Usine Nouvelle, n°3282 p.52,
Le Juge commercial admet un enregistrement clandestin en appréciant la proportionnalité de l’atteinte éventuelle à certains principes fondamentaux. Jusqu’à quand ?
Par Philippe Dutilleul-Francoeur et David Forest
L’enjeu : Se constituer une preuve décisive dans un contentieux commercial.
La mise en œuvre : Évaluer la recevabilité de cette preuve et les risques d’atteintes aux droits de l’adversaire.
Dans la vie des affaires, la parole revêt souvent plus d’importance que l’écrit. Ainsi, un enregistrement réalisé à l'insu d’un interlocuteur peut servir de preuve décisive dans un contentieux. La liberté de la preuve en matière commerciale et l’absence de toute prohibition formelle par la loi semblent conforter ce constat. Un téléphone mobile doté d’une fonction d’enregistrement, négligemment posé sur la table de négociation, constitue une arme redoutable qui peut toutefois se retourner contre celui qui s’en sert. Car il faut garder à l’esprit que ce mode de preuve est déloyal et susceptible de heurter des principes fondamentaux comme le droit au respect de la vie privée ou le secret professionnel, protégés par le Code pénal. La jurisprudence se livre à une mise en balance délicate des intérêts en présence.

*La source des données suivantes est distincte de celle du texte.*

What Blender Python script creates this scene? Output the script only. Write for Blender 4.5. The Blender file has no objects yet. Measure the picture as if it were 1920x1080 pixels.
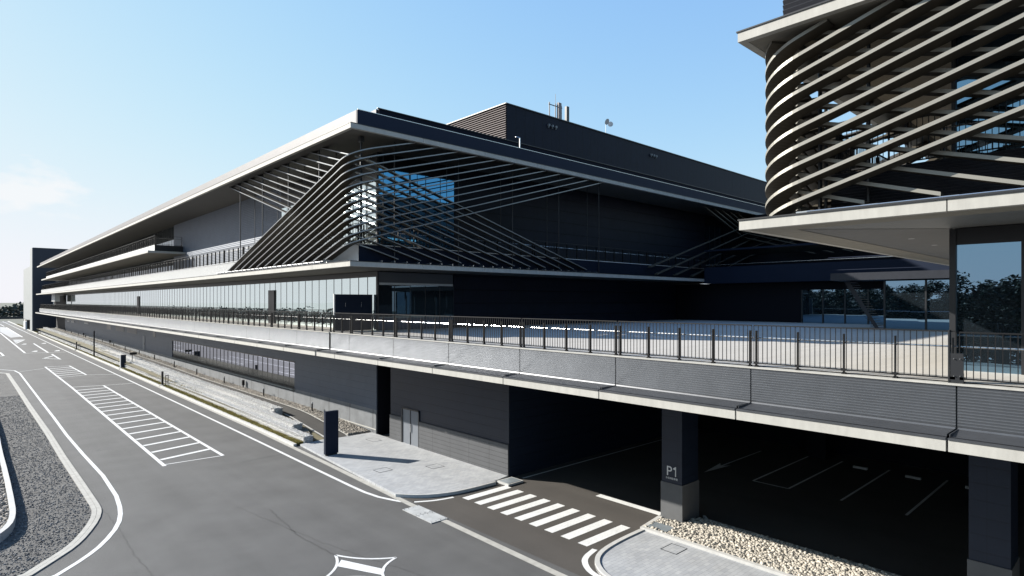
import bpy, math, random
import numpy as np
from mathutils import Vector
random.seed(7); rng = np.random.default_rng(7)
S = bpy.context.scene
C = S.collection
R = math.radians
# ------------------------------------------------------------------ camera
# World axes: +Y runs along the long road facade, +X goes into the block, Z up, road at z = 0.
FPX, HOR, EYE = 1120.9, 565.8, 8.5
cd = bpy.data.cameras.new('camera'); cam = bpy.data.objects.new('camera', cd); C.objects.link(cam)
cd.sensor_width = 36.0; cd.lens = 36.0 * FPX / 1920.0
cd.shift_y = (HOR - 540.0) / 1920.0
cd.clip_start = 0.1; cd.clip_end = 20000
_n1 = math.hypot(1215, FPX); _n2 = math.hypot(1034, FPX)
fwd = Vector((FPX / _n1, FPX / _n2, 0)).normalized()
cam.location = (0, 0, EYE)
cam.rotation_euler = (R(90), 0, math.atan2(fwd.y, fwd.x) - R(90))
S.camera = cam
# ------------------------------------------------------------------ light
SUN = Vector((-2.51, 4.25, 2.40)).normalized()          # towards the sun
el = math.asin(SUN.z); az = math.atan2(SUN.x, SUN.y)
w = bpy.data.worlds.new("World"); S.world = w; w.use_nodes = True
nt = w.node_tree; nt.nodes.clear()
out = nt.nodes.new('ShaderNodeOutputWorld'); bg = nt.nodes.new('ShaderNodeBackground')
sky = nt.nodes.new('ShaderNodeTexSky'); sky.sky_type = 'NISHITA'; sky.sun_disc = False
sky.sun_elevation = el; sky.sun_rotation = az
sky.air_density = 1.0; sky.dust_density = 0.3; sky.ozone_density = 2.0
bg.inputs['Strength'].default_value = 0.097
# thin real-looking cloud bank low above the road's far end
tc = nt.nodes.new('ShaderNodeTexCoord')
def vm(op, a=None, b=None):
    n = nt.nodes.new('ShaderNodeVectorMath'); n.operation = op
    for i, v in enumerate((a, b)):
        if v is None: continue
        if isinstance(v, tuple): n.inputs[i].default_value = v
        else: nt.links.new(v, n.inputs[i])
    return n
def mth(op, a, b=0.5, c=None):
    n = nt.nodes.new('ShaderNodeMath'); n.operation = op; n.use_clamp = False
    for i, v in enumerate((a, b, c)):
        if v is None: continue
        if isinstance(v, (int, float)): n.inputs[i].default_value = v
        else: nt.links.new(v, n.inputs[i])
    return n.outputs[0]
_cn = Vector((0.062, 0.985, 0.143)).normalized()
dlt = vm('SUBTRACT', tc.outputs['Generated'], tuple(_cn)).outputs[0]
scl = vm('MULTIPLY', dlt, (11.0, 4.0, 30.0)).outputs[0]
ln = vm('LENGTH', scl).outputs['Value']
nz = nt.nodes.new('ShaderNodeTexNoise'); nz.inputs['Scale'].default_value = 26; nz.inputs['Detail'].default_value = 7
nzm = vm('MULTIPLY', tc.outputs['Generated'], (1, 1, 2.2)).outputs[0]; nt.links.new(nzm, nz.inputs['Vector'])
dens = mth('SUBTRACT', mth('ADD', mth('MULTIPLY', nz.outputs['Fac'], 2.3), -0.25), ln)
dens = mth('MULTIPLY', dens, 1.3)
cl = nt.nodes.new('ShaderNodeClamp'); nt.links.new(dens, cl.inputs['Value']); cl.inputs['Max'].default_value = 0.8
# soften the physical sky's very steep gradient (shoulder per channel), keep it at sky-like strength
sepc = nt.nodes.new('ShaderNodeSeparateColor'); nt.links.new(sky.outputs[0], sepc.inputs[0]); cmb = nt.nodes.new('ShaderNodeCombineColor')
for i_, (kk, gg) in enumerate(((.36, .93), (.505, .92), (.97, .965))):
    e_ = mth('EXPONENT', mth('MULTIPLY', sepc.outputs[i_], -kk)); nt.links.new(mth('MULTIPLY', mth('SUBTRACT', 1.0, e_), gg*4.34), cmb.inputs[i_])
mixc = nt.nodes.new('ShaderNodeMix'); mixc.data_type = 'RGBA'
nt.links.new(cl.outputs[0], mixc.inputs[0]); nt.links.new(cmb.outputs[0], mixc.inputs[6])
mixc.inputs[7].default_value = (4.05, 4.12, 4.2, 1)
nt.links.new(mixc.outputs[2], bg.inputs['Color']); nt.links.new(bg.outputs[0], out.inputs['Surface'])
sl = bpy.data.lights.new('sun', 'SUN'); so = bpy.data.objects.new('sun', sl); C.objects.link(so)
sl.energy = 5.0; sl.angle = R(0.55); sl.color = (1.0, 0.955, 0.88)
so.rotation_euler = SUN.to_track_quat('Z', 'Y').to_euler(); so.location = (0, 0, 60)
vs = S.view_settings; vs.view_transform = 'Standard'; vs.look = 'None'; vs.exposure = 1.25; vs.gamma = 1; vs.use_curve_mapping = False
S.cycles.max_bounces = 6; S.cycles.diffuse_bounces = 2; S.cycles.glossy_bounces = 4

# ------------------------------------------------------------------ helpers
def gp(px, py, z=0.0):
    """point of the level z seen at photo pixel (px, py) - used for the flat road paint only"""
    a = px - 960.0; b = HOR - py
    x = (a * 1215 + FPX * FPX) / _n1; y = (-a * 1034 + FPX * FPX) / _n2
    t = (z - EYE) / b
    return (x * t, y * t)

def wloc(o):
    v = Vector((0, 0, 0))
    while o is not None:
        v += o.location; o = o.parent
    return v

def tag(o, label=None, cat=None, group=None, kind=None):
    if label: o['label'] = label
    if cat: o['category'] = cat
    if group: o['group'] = group
    if kind: o['kind'] = kind
    return o

def thing(name, label, cat, loc=(0, 0, 0), group=None):
    o = bpy.data.objects.new(name, None); C.objects.link(o); o.location = loc
    o.empty_display_size = 0.3
    return tag(o, label, cat, group)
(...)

La Cour européenne des droits de l’homme (CEDH) qui ne condamne pas de manière générale ce mode de preuve, exerce son contrôle sur le respect des droits de la défense et notamment sur le respect du principe d’« égalité des armes ». Celui-ci implique que les parties à un procès disposent des mêmes droits. La CEDH s’assure que la partie adverse a bien été en mesure de combattre les enregistrements, notamment d’en contester l'authenticité (Schenck c. Suisse, 1er juil.. 1998). C’est aux États membres de l’Union européenne qu’il revient de déterminer si l’enregistrement clandestin est admis à titre de preuve.

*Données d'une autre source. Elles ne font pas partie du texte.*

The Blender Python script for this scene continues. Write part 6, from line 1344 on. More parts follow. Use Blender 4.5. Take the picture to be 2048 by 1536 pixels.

La chambre commerciale de la Cour de cassation qui le refusait jusqu’en 2003, a assoupli sa jurisprudence au profit d’un certain pragmatisme. Selon, la haute juridiction, interdire la preuve d’un élément de fait essentiel au succès d’une cause porte atteinte au principe d'égalité des armes. Dès lors, le juge se livre à un contrôle de proportionnalité entre les intérêts antagonistes. Si l’atteinte à la vie privée est justifiée par d’autres intérêts parmi lesquels les droits de la défense, elle doit rester proportionnée (Cass. com., 15 mai 2007). La Cour a encore jugé que la divulgation dans un procès civil d'informations couvertes par le secret de l’instruction devant le Conseil de la concurrence n'est justifiée que par l’exercice des droits de la défense (Cass. Com., 19 janv. 2010).
Toutefois, la Cour de cassation a récemment estimé dans sa formation la plus solennelle à propos d’un litige relevant du domaine de l’Autorité de la concurrence, que l’admission d’un enregistrement recueilli dans des conditions contestées constituait une atteinte à la vie privée autant qu’au principe du procès équitable (Cass, Ass. Plén., 7 janv. 2011). Cette solution annonce-t-elle l’abandon du pragmatisme de la Cour de cassation ou se limite-t-elle aux litiges relevant de la compétence de l’Autorité de la concurrence ?
Dans l’incertitude, le recours à un enregistrement clandestin requiert la plus grande prudence et une évaluation préalable des risques qu’il fait encourir à celui qui s’en prévaut à l’occasion d’un contentieux commercial.